There, children with visual impairments from around the country learn to read Braille and otherwise communicate with the support of government funds. Manicured lawns and airy classrooms give the children a peaceful learning environment, with high walls warding off the frantic commercial activity in the streets outside.

Children of the Institut des Aveugles (Institute for the Blind, Abidjan, learn to read Braille and otherwise communicate with the support of government funds. (Photo: WIPO)

But the library, even with shelves stocked with Braille printed matter, has plenty of room for more specially adapted books.

According to the World Blind Union, of the million or so books published each year in the world, less than 10% are made available in formats accessible to visually impaired persons.

The Marrakesh Treaty to Facilitate Access to Published Works for Persons who are Blind, Visually Impaired, or otherwise Print Disabled, named after the city that hosted the diplomatic conference that concluded the treaty, addresses the “book famine” by requiring its contracting parties to adopt national law provisions that permit the reproduction, distribution and making available of published works in accessible formats through limitations and exceptions to the rights of copyright rightholders.

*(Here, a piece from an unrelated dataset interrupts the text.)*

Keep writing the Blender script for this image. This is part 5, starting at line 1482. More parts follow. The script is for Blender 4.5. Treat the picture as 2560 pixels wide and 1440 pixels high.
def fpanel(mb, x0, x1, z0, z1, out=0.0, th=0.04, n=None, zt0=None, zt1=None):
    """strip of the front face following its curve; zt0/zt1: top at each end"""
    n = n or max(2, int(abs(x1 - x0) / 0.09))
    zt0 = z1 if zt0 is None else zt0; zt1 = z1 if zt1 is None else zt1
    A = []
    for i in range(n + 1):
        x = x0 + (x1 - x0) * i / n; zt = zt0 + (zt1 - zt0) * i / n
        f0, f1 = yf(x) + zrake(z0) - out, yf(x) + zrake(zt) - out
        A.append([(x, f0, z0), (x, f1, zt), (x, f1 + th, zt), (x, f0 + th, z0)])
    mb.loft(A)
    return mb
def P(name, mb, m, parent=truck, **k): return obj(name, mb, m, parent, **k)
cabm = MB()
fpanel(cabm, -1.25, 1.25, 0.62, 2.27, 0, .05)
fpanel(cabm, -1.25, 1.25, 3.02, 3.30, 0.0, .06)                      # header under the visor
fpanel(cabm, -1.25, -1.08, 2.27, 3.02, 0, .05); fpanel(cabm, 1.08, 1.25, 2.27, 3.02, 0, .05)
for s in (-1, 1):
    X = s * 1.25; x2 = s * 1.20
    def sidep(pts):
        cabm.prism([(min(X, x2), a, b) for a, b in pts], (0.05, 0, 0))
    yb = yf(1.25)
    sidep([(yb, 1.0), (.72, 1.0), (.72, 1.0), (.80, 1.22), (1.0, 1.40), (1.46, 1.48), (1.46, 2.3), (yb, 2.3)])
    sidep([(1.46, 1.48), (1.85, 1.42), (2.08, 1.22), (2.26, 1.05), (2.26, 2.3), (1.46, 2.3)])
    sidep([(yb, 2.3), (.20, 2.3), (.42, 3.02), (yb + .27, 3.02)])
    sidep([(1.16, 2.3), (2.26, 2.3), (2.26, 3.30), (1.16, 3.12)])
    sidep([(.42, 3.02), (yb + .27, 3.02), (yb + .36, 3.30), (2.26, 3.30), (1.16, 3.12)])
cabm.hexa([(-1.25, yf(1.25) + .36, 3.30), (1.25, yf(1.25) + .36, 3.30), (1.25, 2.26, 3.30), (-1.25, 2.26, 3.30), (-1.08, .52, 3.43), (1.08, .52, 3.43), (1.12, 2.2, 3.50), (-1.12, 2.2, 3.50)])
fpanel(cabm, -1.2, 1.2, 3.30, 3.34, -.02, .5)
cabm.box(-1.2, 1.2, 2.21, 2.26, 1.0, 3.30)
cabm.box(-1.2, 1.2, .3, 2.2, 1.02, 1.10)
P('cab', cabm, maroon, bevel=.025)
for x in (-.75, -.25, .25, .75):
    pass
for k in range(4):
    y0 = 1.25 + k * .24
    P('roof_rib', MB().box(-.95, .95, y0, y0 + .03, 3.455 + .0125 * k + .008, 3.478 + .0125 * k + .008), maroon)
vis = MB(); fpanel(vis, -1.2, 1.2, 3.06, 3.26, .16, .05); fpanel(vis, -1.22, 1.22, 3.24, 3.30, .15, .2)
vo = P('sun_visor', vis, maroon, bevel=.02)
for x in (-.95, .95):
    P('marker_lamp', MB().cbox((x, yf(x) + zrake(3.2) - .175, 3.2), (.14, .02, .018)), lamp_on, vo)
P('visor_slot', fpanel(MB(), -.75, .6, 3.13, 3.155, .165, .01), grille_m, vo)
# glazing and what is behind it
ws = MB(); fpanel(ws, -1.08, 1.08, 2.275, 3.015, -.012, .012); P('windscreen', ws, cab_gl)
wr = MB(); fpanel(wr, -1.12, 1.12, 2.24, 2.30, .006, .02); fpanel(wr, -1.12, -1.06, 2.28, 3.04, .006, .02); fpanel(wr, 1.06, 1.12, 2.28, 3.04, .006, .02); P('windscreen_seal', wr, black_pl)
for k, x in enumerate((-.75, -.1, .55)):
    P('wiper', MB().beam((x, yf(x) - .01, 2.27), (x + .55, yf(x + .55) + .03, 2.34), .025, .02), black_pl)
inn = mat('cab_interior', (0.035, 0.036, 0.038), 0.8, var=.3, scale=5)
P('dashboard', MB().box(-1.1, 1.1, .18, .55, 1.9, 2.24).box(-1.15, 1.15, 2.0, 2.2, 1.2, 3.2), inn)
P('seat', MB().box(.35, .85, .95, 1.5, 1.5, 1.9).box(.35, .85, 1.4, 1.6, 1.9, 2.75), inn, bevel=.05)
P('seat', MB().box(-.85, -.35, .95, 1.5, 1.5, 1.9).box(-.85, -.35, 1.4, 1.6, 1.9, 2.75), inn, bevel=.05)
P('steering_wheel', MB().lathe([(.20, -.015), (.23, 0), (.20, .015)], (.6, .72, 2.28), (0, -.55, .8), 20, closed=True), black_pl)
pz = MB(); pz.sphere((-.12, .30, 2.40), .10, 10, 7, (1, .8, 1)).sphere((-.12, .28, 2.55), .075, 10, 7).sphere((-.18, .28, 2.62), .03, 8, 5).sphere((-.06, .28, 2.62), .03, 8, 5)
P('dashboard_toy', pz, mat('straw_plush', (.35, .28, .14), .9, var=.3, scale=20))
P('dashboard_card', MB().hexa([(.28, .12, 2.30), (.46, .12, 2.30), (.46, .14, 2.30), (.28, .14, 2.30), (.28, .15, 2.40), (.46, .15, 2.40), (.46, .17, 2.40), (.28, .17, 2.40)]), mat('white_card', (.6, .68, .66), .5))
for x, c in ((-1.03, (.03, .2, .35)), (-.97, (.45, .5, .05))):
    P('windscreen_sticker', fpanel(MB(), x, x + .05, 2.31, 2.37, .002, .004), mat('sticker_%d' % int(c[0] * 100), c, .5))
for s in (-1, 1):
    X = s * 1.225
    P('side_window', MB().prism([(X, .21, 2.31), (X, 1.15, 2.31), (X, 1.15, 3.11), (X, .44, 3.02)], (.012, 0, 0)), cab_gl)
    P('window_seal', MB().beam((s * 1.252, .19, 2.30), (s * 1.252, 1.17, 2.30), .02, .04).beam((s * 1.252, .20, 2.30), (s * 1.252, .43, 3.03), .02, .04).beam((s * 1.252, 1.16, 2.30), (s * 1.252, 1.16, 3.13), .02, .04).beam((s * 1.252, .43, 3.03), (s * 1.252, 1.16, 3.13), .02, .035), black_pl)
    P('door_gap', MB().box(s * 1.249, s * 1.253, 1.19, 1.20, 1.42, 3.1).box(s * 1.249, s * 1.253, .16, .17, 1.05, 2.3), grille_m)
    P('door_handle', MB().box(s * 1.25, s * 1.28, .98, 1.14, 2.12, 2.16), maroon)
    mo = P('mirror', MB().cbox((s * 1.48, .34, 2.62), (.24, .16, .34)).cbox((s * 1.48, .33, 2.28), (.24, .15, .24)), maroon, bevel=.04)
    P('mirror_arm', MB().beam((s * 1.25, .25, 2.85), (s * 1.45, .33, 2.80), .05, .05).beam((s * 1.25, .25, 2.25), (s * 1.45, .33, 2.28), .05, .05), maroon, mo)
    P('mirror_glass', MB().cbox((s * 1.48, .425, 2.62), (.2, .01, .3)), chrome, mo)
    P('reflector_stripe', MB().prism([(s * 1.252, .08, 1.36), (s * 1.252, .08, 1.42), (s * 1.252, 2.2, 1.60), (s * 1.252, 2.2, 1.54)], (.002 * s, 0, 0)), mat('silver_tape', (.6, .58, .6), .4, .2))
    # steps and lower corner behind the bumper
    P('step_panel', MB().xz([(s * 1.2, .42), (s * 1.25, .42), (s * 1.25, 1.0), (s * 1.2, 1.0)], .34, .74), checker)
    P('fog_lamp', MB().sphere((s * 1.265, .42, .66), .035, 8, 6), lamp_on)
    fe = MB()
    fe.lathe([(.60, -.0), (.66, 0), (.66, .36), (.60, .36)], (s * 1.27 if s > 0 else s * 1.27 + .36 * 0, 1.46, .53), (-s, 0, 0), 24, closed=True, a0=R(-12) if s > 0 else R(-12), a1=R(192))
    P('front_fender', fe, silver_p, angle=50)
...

It also provides for the exchange of these accessible format works across borders by organizations that serve the people who are blind, visually impaired, and print disabled. It will harmonize limitations and exceptions so that these organizations can operate across borders. This sharing of works in accessible formats should increase the overall number of works available because it will eliminate duplication and increase efficiency. Instead of five countries producing accessible versions of the same work, the five countries will each be able to produce an accessible version of a different work, which can then be shared with each of the other countries.

Currently, it is left to national governments to define what limitations and exceptions are permitted. In practice, limitations and exceptions contained in national laws vary widely. In many countries copying for private use is free, but only a few countries make exceptions for, say, distance learning. Moreover, the exemptions apply only in the country concerned.

The treaty is also designed to provide assurances to authors and publishers that the new system will not expose their published works to misuse or distribution to anyone other than the intended beneficiaries. The treaty reiterates the requirement that the cross-border sharing of works created based on limitations and exceptions must be limited to certain special cases which do not conflict with the normal exploitation of the work and do not unreasonable prejudice the legitimate interests of the rightholder.

The treaty calls for cooperation among its contracting parties in order to foster cross-border exchanges. The parties are committed to increasing the availability of published works as quickly as possible, and this cooperation will be an important step toward achieving that goal.

Furthermore, because copyright law is “territorial,” copyright exemptions usually do not cover the import or export of works converted into accessible formats, even between countries with similar rules. Organizations in each country must negotiate licenses with the rightholders to exchange special formats across borders, or produce their own materials, a costly undertaking that severely limits access by visually impaired persons to printed works of all kinds.